What I love most about We Are Social Creatures is its lack of pretension. It’s an album born from intuition. You can tell these songs took shape in the rehearsal room, through eye contact and shared energy, long before they hit the mixing desk. That live energy is more than notable. It makes the post-rock elements feel more precious than what you usually hear in the genre. The production deserves a shout-out, too. Interstellar Smoke Records knows exactly how to handle this kind of sound. It’s polished enough to hear every layer of the musical mosaic, but it retains enough of that raw, dusty character to feel authentic.
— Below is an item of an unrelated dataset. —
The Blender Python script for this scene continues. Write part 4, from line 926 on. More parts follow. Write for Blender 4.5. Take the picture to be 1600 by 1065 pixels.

It sounds like a band playing in a room together, which is exactly what a psychedelic stoner record should sound like. It captures the dust replacing the desert horizon perfectly, a dry, textured sound that feels tactile. We Are Social Creatures is a phenomenal debut. It’s a record that understands that psychedelic doesn’t always have to mean outer space. Sometimes, the most trippy, overwhelming, and beautiful experiences are found right in our own backyards, in the decay and the rebirth of our cities. CTRL+Z has blazed their own sonic trail here, proving that you don’t need Californian sands to make world-class stoner rock. You just need a bit of rawness, some industrial greyness, and the vision to see the beauty in the chaos. If you’re a fan of instrumental journeys that actually go somewhere, if you like your psych-rock with a bit of dirt under its fingernails, or if you just want to hear what the post-industrial soul of Poland sounds like, you need this record. Grab a copy, put it on, and take a walk through the cobblestone dunes. It’s a hell of a ride.